I met with the rabbi today, and it was a great conversation. But, he gave me so much to think about. He really encouraged me to hire a mohel for the circumcision, saying that having been at both mohel circs and OB circs, he really feels more comfortable with a mohel circ. He said babies scream less, the circumcision heals better, and that the process is over faster with a mohel, rather than an OB, who straps the baby down to a board and clamps the penis and foreskin with a plastic ring that stretches the foreskin away from the head. (I knew this, because I read it all on line when we decided to really look into this. That is why I cried so much that night. What a sacrifice Jewish people make in the first 8 days of their sons' lives).
He gave me the names of two mohels in the DC/Baltimore area, and suggested being completely up front about everything. Tell him that the baby is from my egg (apparently if the egg was from a donor who wasn't Jewish, a conversion might have to happen) and donor sperm. Tell him that my partner (and the donor) are both African-American. Tell him that we are an inter-faith couple. Tell him that we are a same-sex couple. Then let him decide his level of comfort.
The one thing he suggested that I "forget" to mention is that I am not Jewish in an Orthodox sense. My mother converted before I was born, so he suggested that I not volunteer the conversion, but if asked, say she converted "halachically" and if pressed, say it was with a Conservative rabbi and not an Orthodox one. Some mohelim, when finding that out, convert the baby to Judaism.
This is offensive to me. I am Jewish. I have been called to the torah for my bat mitzvah, I have family members who perished in the Holocaust, I have experienced anti-semitism, hatred and exclusion due to my religion. My son will not be treated as an outsider to his birthright. He is a Jew. Just like his mother, his grandfather, his great-grandparents, and the countless generations who practiced their religion in hiding to escape death at the hands of the Nazis, the pogroms, the Crusades. Just as he is African-American, and must know of the long, varied, proud and painful history of the oppression of his people based on skin color, just as he is black like his mother, his grandmother, his great-grandmother, just as his people were forced into slavery, Jim Crow institutions and inadequate education, vocation and lives. Our little boy has a lot of history to carry with him. And no one will tell him that he is not black, and no one will tell him that he is not Jewish.

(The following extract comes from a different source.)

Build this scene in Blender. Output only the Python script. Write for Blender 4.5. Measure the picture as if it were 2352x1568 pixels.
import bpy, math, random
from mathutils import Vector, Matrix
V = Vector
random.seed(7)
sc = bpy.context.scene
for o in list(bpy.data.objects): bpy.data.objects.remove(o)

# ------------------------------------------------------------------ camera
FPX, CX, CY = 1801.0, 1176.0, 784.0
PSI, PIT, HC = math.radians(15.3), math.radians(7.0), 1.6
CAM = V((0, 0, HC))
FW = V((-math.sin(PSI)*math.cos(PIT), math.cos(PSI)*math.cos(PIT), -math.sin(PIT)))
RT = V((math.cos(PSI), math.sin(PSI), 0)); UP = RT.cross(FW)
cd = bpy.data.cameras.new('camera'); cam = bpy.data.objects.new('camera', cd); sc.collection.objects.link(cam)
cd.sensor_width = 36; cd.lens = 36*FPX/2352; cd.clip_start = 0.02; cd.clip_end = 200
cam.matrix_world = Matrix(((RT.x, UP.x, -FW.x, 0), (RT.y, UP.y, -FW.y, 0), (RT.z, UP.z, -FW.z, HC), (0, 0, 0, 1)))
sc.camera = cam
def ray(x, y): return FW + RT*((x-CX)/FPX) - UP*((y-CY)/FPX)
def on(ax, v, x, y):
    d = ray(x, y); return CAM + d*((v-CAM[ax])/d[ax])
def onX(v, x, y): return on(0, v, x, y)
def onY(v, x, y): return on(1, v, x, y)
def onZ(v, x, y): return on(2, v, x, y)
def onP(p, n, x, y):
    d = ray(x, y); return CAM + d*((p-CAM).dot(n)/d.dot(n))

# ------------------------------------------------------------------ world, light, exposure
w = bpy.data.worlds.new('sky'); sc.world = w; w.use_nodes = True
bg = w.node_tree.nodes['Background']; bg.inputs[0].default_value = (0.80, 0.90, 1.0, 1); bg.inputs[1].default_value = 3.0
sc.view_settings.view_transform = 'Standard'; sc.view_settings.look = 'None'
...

The rabbi agreed that if we cannot find a mohel who will treat him as the Jewish baby that he is, that we should use our OB to do the procedure. He said, without knowing who our doctor is, that the one OB who he feels comfortable working with is ours. He actually said, "There is this delightful, older, Indian man who performs the procedures at some circumcisions for me. He is so gentle, so kind, so careful. His name is Dr...something long with a T." I smiled and said, "He is our doctor." The rabbi said, "You are in good hands."
I think I need to remember that: You are in good hands.